You can order from some webshop located in some other EU country, and pay by bank transfer.
Money transfers in EUR currency between EU countries are now cheap and simple. You just need your bank account.
I ordered alot of stuf that way, mostly from Germany.
They have some excellent speakers webshops there.
 
The bank has updated it's two factor authentication to require either a current gen smartphone or a dedicated challenge response device. I would have to organize a few accounts which is more trouble than i care for at the moment.

I had a difficult bout of psychosis a few years back which I have still not fully recovered from. I do not adjust easily to changes in my routine and when such change is necessary i tend to wait until i have sufficient energy in the summer, or ask a family member to help out. It is painful for me to set up these accounts.

To all of you, please do not post comments asking other users to donate freebies. It's a fast way for me to become unpopular and wholly unnecessary considering I will get something usable over the counter eventually.
 
I took a closer look on that Monacor SPH-165 driver (the one with black cone and bigger magnet) and I think its a good fit for that Voigt.
SPL response has a 2-3db bump around 300Hz which is good beacuse pipe have a big hole at that frequency, so it will help to smooth things up.
LF rollof starts little before 100Hz which is also good beacuse it will reduce response bump at pipe resonating freq. around 60Hz.
Qts is low, and Fs/Qts ratio is above 100, so TS parameters are suitable for Voigt pipes.
165 mm driver is not too small for this pipe, they were used before and they worked. The pipe internal volume is only around 32 liters so I think 165mm/6.5in driver is actually more suitable than 200mm/8in.

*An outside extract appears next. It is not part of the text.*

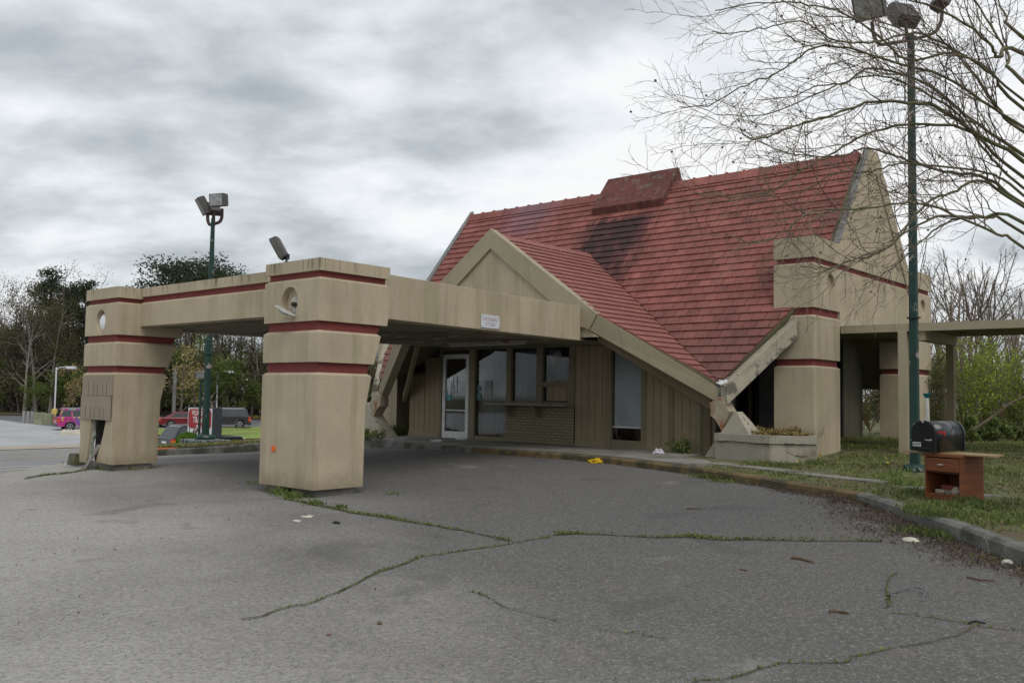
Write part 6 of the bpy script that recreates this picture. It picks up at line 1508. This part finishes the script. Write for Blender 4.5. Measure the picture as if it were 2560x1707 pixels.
for k in range(1500):
    x, y = rng.uniform(-14, 2), rng.uniform(2.2, 13.8)
    if kdist(x, y) > -.1 or mnoise.noise(Vector((x * .7, y * .7, 2))) < -.1: continue
    gr_.append((x, y, T(x, y) + .012 + .012 * mnoise.noise(Vector((x * .35, y * .35, 0)))))
lf.quads(gr_, .016, nr, asp=.6, up=-.7, tv=.5, tint=.6); tag(lf.build('grit', M('grit and leaf crumbs', (.17, .14, .10), .9, .5, 40, tint=.6)), 'scattered crumbs of grit and dead leaf on the open asphalt', 'grit', kind='stuff')
mb = MB()
for k in range(90):
    q_ = lt[rng.randrange(len(lt))]; a_ = rng.uniform(0, PI); l_ = rng.uniform(.05, .22)
    mb.tube([Vector(q_), Vector(q_) + Vector((math.cos(a_) * l_ * .5, math.sin(a_) * l_ * .5, .012)), Vector(q_) + Vector((math.cos(a_ + .3) * l_, math.sin(a_ + .3) * l_, .004))], .0028, 4)
tag(mb.build('litter_twigs', mat['twig']), 'thin dead twigs mixed into the gutter leaf litter', 'twigs', kind='stuff')
# yellow flowers
lf = LF(); fl_ = []
for (px, py) in ((2050, 1142), (2052, 1147), (2060, 1137), (1995, 1163), (2025, 1158), (2220, 1166), (2048, 1151), (2130, 1120)):
    p = G(px, py, lawn_z)
    for j in range(7): fl_.append((p.x + rng.gauss(0, .008), p.y + rng.gauss(0, .008), p.z + .07))
lf.quads(fl_, .03, nr, asp=.9); tag(lf.build('dandelions', M('dandelion yellow', (.75, .55, .03), .6)), 'scattered yellow dandelion heads in the lawn', 'flowers', kind='stuff')

# ------------------------------------------------------------------ cabinet, mailbox and the things on them
q = PD(2402, 1262, 10.2); zt = lawn_z(q.x, q.y) - .01; q = P(2402, 1262, 2, zt)
u = (rv * .49 - fv * .87).normalized(); v = (rv * .87 + fv * .49).normalized(); sc_ = dep_of(q) / 10.2
CW, CD, CH = .45 * sc_, .42 * sc_, .545 * sc_
org = q - u * CW / 2 + v * CD / 2; rzc = math.atan2(u.y, u.x)
cb = thing('bedside_cabinet', 'brown wooden bedside cabinet standing in the weeds by the kerb', 'cabinet', (org.x, org.y, zt), rzc)
mat['wood'] = M('orange brown veneer', (.21, .068, .026), .5, .2, 3, stretch=(1, 1, 9), spec=.35, col2=(.11, .04, .02), c2scale=2.5, c2lo=.56, c2hi=.75, fine=.12, fscale=40); mat['woodd'] = M('inner veneer', (.13, .045, .02), .6, .15, 3)
hx, hy = CW / 2, CD / 2
def pbox(name, x0, x1, y0, y1, z0, z1, m_, par, bev=.003):
    mb = MB(); mb.box(x0, x1, y0, y1, z0, z1); return mb.build(name, m_, par, bevel=bev)
pbox('side_panel', -hx, -hx + .018, -hy, hy, 0, CH - .03, mat['wood'], cb); pbox('side_panel', hx - .018, hx, -hy, hy, 0, CH - .03, mat['wood'], cb)
pbox('top', -hx - .02, hx + .012, -hy - .02, hy, CH - .03, CH, mat['wood'], cb); pbox('back_panel', -hx + .018, hx - .018, hy - .012, hy, 0.02, CH - .03, mat['woodd'], cb)
pbox('shelf', -hx + .018, hx - .018, -hy + .005, hy - .012, .085, .102, mat['wood'], cb); pbox('shelf', -hx + .018, hx - .018, -hy + .02, hy - .012, CH - .225, CH - .21, mat['woodd'], cb); pbox('plinth', -hx + .018, hx - .018, -hy + .012, -hy + .026, 0, .084, mat['wood'], cb)
dr = pbox('drawer', -hx + .006, hx - .012, -hy - .014, -hy + .004, CH - .205, CH - .042, mat['wood'], cb, .008)
mb = MB(); mb.tube([(-.04, -hy - .014, CH - .12), (-.035, -hy - .034, CH - .12), (.035, -hy - .034, CH - .12), (.04, -hy - .014, CH - .12)], .006, 6); mb.build('handle', mat['chrome'], dr)
def at_cab(x, y, z): return org.x + u.x * x + v.x * y, org.y + u.y * x + v.y * y, zt + z
def stone(name, label, cat, p, sx, sy, sz, m_, seed, rz=0, sub_=2, rough=.25, group=None):
    bm = bmesh.new(); bmesh.ops.create_icosphere(bm, subdivisions=sub_, radius=1)
    for vv in bm.verts: vv.co *= 1 + rough * mnoise.noise(vv.co * 1.3 + Vector((seed, seed * 2, 0))) + rough * .5 * mnoise.noise(vv.co * 4 + Vector((seed, 0, 0))); vv.co.x *= sx; vv.co.y *= sy; vv.co.z = max(-sz * .6, vv.co.z * sz) + sz * .6
    me = bpy.data.meshes.new(name); bm.to_mesh(me); bm.free(); me.materials.append(m_); o = bpy.data.objects.new(name, me); C.objects.link(o); o.location = p; o.rotation_euler = (0, 0, rz); return tag(o, label, cat, group)
brk = M('red brick', (.17, .045, .04), .9, .2, 6, .5, 40); pale = M('pale broken stone', (.36, .32, .26), .9, .2, 6, .6, 30, col2=(.18, .15, .12), c2scale=8)
mb = MB(); mb.box(-.10, .10, -.045, .045, 0, .055); o = mb.build('brick', brk, None, bevel=.004); o.location = at_cab(-.0, -.06, .150); o.rotation_euler = (0, 0, rzc + .1); tag(o, 'dark red brick lying on rubble inside the open cabinet', 'brick')
mb = MB(); mb.box(-.115, .115, -.06, .06, 0, .046); o = mb.build('paving_slab', pale, None, bevel=.008); o.location = at_cab(-.055, -.07, .103); o.rotation_euler = (0, 0, rzc + .05); tag(o, 'broken pale slab on the cabinet shelf under the brick', 'slab')
stone('stone', 'pale rounded stone at the right end of the cabinet shelf', 'stone', at_cab(.125, -.13, .103), .058, .05, .062, pale, 3)
pine_w = M('bare pine board', (.40, .27, .15), .7, .15, 3, stretch=(.6, 6, 6), fine=.1)
pd_ = (rv * .59 - fv * .80).normalized(); rzp = math.atan2(pd_.y, pd_.x)
for k, (x, y, ln, lab) in enumerate(((.03, -.13, 1.14, 'longest pine board lying across the cabinet top, nearest the kerb'), (.09, .01, .86, 'middle pine board on the cabinet under the mailbox'), (.20, .145, .60, 'short pine board at the back of the cabinet top'))):
    mb = MB(); mb.box(-ln / 2, ln / 2, -.062, .062, 0, .022); o = mb.build('board', pine_w, None, bevel=.003); o.location = at_cab(x, y, CH + .001); o.rotation_euler = (0, 0, rzp + (0, .03, -.02)[k]); tag(o, lab, 'board', 'pine boards on the cabinet')
# mailbox
mz = zt + CH + .024; mp_ = P(2339, 1131, 2, mz); mu = (rv * .527 - fv * .85).normalized(); mv = Vector((-mu.y, mu.x, 0)); MW, ML, MH = .285, .56, .35; k = dep_of(mp_) / 10.3; MW *= k; ML *= k; MH *= k
mo = mp_ - mu * MW / 2
mbx = thing('mailbox', 'large black metal mailbox with a red flag on top of the boards', 'mailbox', (mo.x, mo.y, mz), math.atan2(mu.y, mu.x))
def arch_pts(w_, h_, y, n=14, z0=0): 
    r_ = w_ / 2; return [Vector((-r_, y, z0)), Vector((r_, y, z0))] + [Vector((r_ * math.cos(a_), y, h_ - r_ + r_ * math.sin(a_))) for a_ in np.linspace(0, PI, n)]
blk = M('black enamel', (.012, .013, .016), .3, .2, 5, spec=.8, coat=.3, col2=(.03, .03, .03), c2scale=10, c2lo=.6, c2hi=.7)
mb = MB(); mb.loft(arch_pts(MW, MH, 0, z0=.012)[::-1], arch_pts(MW, MH, ML, z0=.012)[::-1]); bd = mb.build('body', blk, mbx, weld=True, smooth=False)
for p_ in bd.data.polygons:
    if len(p_.vertices) == 4: p_.use_smooth = True
mb = MB(); mb.loft(arch_pts(MW + .012, MH + .007, -.018, z0=.008)[::-1], arch_pts(MW + .012, MH + .007, .012, z0=.008)[::-1]); dd2 = mb.build('door', M('matt black', (.008, .008, .009), .5, .2, 5, spec=.3), mbx)
mb = MB(); mb.loft(arch_pts(MW + .010, MH + .006, ML - .02, z0=.008)[::-1], arch_pts(MW + .010, MH + .006, ML + .006, z0=.008)[::-1]); mb.build('rear_rim', blk, mbx)
mb = MB(); mb.box(-.012, .012, -.024, -.012, MH - .02, MH + .02); mb.build('latch', mat['alum'], dd2)
rd_ = M('red flag paint', (.42, .02, .02), .4)
mb = MB(); mb.box(MW / 2 + .004, MW / 2 + .009, .03, .19, MH * .62, MH * .62 + .022); mb.box(MW / 2 + .0045, MW / 2 + .0085, .15, .19, MH * .62 - .03, MH * .62 + .001); mb.build('flag', rd_, mbx)
mb = MB(); mb.box(-MW / 2 + .012, -MW / 2 + .125, -.0225, -.0185, .065, .115); st = mb.build('name_plate', M('white label', (.70, .70, .70), .6), dd2); 
text('SWPPP', 'lettering', (-MW / 2 + .0685, -.023, .074), (1, 0, 0), (0, 0, 1), .032, mat['black'], st, .78, bold=.01)
mb = MB(); mb.prism([(.0, .150), (.035, .156), (.06, .150), (.09, .162), (.105, .155), (.10, .146), (.085, .138), (.05, .140), (.02, .144)], 'y', -.0222, -.0185)
mb.v = [(x * 1.0 + .015, y, z) for x, y, z in mb.v]; mb.build('emblem', M('silver emblem', (.45, .46, .46), .4), dd2)
mb = MB(); mb.box(-MW / 2 + .02, MW / 2 - .02, -.024, -.018, .045, .05); mb.build('ridge', blk, dd2)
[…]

You know this is midbass driver so you need additional tweeter and some crossover.
SPL response is smooth all the way to 5khz, with gentle rollof after that, so you can use natural rollof of the midbass (no crossover) and switch the tweeter in at 5khz with simple capacitor in series with it. Youll have to experiment with capacitor value and tweeter phase in order to get optimal result.
If you dont mind 2-way system that might be simplier solution compared to full-range drivers which usually need inductor-resistor-capacitor filter to get smooth HF response.
Tweeter should have same impedance as midbass, Fs below 2khz and 89-91db efficiency.
Take these advices with caution beacuse, as wrote before I burned myself with that project.:(
I hope youll make it work.
 
I think i'll pass, seems too complex. while i do have a junk box of oddball resistors they won't stretch to making a crossover.
I have a scrap audi car here and i was told they have excellent bose speakers. i took a look in the driver door but it seems smallish, like a large mug in diameter. i think the rear speakers might be larger, the vents are at least.
I decided to fix the steel measuring issue and cut the front and back voigt pipe panels down to 20cm. it's for the best because the cutting disc wandered a little the first time and this time is more accurate because i have a straight edge from one of the panels to cut against.
 
I welded up one of the cabinets today, but left off the front as i will need to grind the inside surface smooth after the driver hole is melted. I am still deliberating on the dimensions for a reflector plate. I think it's not hugely critical though.
I was thinking about what to do with the other steel sheet i have. i saw a mention of the metronome, they look like a bassy instrument without the comb and notch issues. i found a thread with several hundred pages. i'd appreciate a quick run down on the pros and cons of the metronome.
I saw a mention of a quadratic taper. that seems to be terrible for acoustics, but most of these terms are beyond me.